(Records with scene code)
- - - - - - -

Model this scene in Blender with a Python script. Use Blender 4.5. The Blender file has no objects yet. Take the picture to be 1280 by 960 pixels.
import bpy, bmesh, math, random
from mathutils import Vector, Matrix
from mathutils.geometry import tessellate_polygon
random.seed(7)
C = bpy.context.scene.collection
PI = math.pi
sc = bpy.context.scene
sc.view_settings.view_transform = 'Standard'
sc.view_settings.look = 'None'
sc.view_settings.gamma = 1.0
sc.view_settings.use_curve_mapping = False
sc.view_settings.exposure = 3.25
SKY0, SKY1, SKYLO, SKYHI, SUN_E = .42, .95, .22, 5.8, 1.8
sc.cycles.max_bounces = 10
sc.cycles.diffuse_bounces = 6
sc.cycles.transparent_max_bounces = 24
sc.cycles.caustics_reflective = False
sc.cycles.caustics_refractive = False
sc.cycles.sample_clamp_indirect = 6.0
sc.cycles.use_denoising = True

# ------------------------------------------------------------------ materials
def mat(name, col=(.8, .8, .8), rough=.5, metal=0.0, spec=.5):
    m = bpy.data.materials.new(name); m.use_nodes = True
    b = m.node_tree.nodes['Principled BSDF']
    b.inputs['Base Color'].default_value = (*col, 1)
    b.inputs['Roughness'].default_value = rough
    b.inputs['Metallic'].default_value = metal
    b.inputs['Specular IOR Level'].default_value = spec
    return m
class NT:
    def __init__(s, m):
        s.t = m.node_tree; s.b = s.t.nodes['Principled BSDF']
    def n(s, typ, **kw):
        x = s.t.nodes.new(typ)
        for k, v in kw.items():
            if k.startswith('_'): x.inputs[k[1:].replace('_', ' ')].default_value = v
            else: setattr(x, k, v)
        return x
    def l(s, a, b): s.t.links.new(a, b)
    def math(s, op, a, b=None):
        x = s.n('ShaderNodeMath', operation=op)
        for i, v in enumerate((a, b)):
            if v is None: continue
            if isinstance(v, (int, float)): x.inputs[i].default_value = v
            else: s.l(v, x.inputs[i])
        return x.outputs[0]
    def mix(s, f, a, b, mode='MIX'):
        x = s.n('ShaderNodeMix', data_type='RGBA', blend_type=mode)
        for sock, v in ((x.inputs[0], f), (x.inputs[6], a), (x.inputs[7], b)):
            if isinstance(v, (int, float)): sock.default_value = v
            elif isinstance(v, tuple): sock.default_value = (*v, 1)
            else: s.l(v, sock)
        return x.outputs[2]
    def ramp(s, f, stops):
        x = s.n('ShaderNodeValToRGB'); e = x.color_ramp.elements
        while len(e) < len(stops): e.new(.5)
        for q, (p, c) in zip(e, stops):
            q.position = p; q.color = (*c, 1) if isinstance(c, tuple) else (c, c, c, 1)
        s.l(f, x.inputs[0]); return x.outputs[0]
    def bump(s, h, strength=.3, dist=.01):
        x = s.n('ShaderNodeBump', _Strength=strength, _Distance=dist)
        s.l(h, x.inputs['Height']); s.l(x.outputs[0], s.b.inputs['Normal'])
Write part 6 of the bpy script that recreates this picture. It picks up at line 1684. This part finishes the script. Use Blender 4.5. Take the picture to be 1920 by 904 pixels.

- - - - - - -

• PROBLEM: Write the listing out again, exactly as shown above.

• RESULT OF THE EXERCISE:
Model this scene in Blender with a Python script. Use Blender 4.5. The Blender file has no objects yet. Take the picture to be 1280 by 960 pixels.
import bpy, bmesh, math, random
from mathutils import Vector, Matrix
from mathutils.geometry import tessellate_polygon
random.seed(7)
C = bpy.context.scene.collection
PI = math.pi
sc = bpy.context.scene
sc.view_settings.view_transform = 'Standard'
sc.view_settings.look = 'None'
sc.view_settings.gamma = 1.0
sc.view_settings.use_curve_mapping = False
sc.view_settings.exposure = 3.25
SKY0, SKY1, SKYLO, SKYHI, SUN_E = .42, .95, .22, 5.8, 1.8
sc.cycles.max_bounces = 10
sc.cycles.diffuse_bounces = 6
sc.cycles.transparent_max_bounces = 24
sc.cycles.caustics_reflective = False
sc.cycles.caustics_refractive = False
sc.cycles.sample_clamp_indirect = 6.0
sc.cycles.use_denoising = True

# ------------------------------------------------------------------ materials
def mat(name, col=(.8, .8, .8), rough=.5, metal=0.0, spec=.5):
    m = bpy.data.materials.new(name); m.use_nodes = True
    b = m.node_tree.nodes['Principled BSDF']
    b.inputs['Base Color'].default_value = (*col, 1)
    b.inputs['Roughness'].default_value = rough
    b.inputs['Metallic'].default_value = metal
    b.inputs['Specular IOR Level'].default_value = spec
    return m
class NT:
    def __init__(s, m):
        s.t = m.node_tree; s.b = s.t.nodes['Principled BSDF']
    def n(s, typ, **kw):
        x = s.t.nodes.new(typ)
        for k, v in kw.items():
            if k.startswith('_'): x.inputs[k[1:].replace('_', ' ')].default_value = v
            else: setattr(x, k, v)
        return x
    def l(s, a, b): s.t.links.new(a, b)
    def math(s, op, a, b=None):
        x = s.n('ShaderNodeMath', operation=op)
        for i, v in enumerate((a, b)):
            if v is None: continue
            if isinstance(v, (int, float)): x.inputs[i].default_value = v
            else: s.l(v, x.inputs[i])
        return x.outputs[0]
    def mix(s, f, a, b, mode='MIX'):
        x = s.n('ShaderNodeMix', data_type='RGBA', blend_type=mode)
        for sock, v in ((x.inputs[0], f), (x.inputs[6], a), (x.inputs[7], b)):
            if isinstance(v, (int, float)): sock.default_value = v
            elif isinstance(v, tuple): sock.default_value = (*v, 1)
            else: s.l(v, sock)
        return x.outputs[2]
    def ramp(s, f, stops):
        x = s.n('ShaderNodeValToRGB'); e = x.color_ramp.elements
        while len(e) < len(stops): e.new(.5)
        for q, (p, c) in zip(e, stops):
            q.position = p; q.color = (*c, 1) if isinstance(c, tuple) else (c, c, c, 1)
        s.l(f, x.inputs[0]); return x.outputs[0]
    def bump(s, h, strength=.3, dist=.01):
        x = s.n('ShaderNodeBump', _Strength=strength, _Distance=dist)
        s.l(h, x.inputs['Height']); s.l(x.outputs[0], s.b.inputs['Normal'])
Write part 6 of the bpy script that recreates this picture. It picks up at line 1684. This part finishes the script. Use Blender 4.5. Take the picture to be 1920 by 904 pixels.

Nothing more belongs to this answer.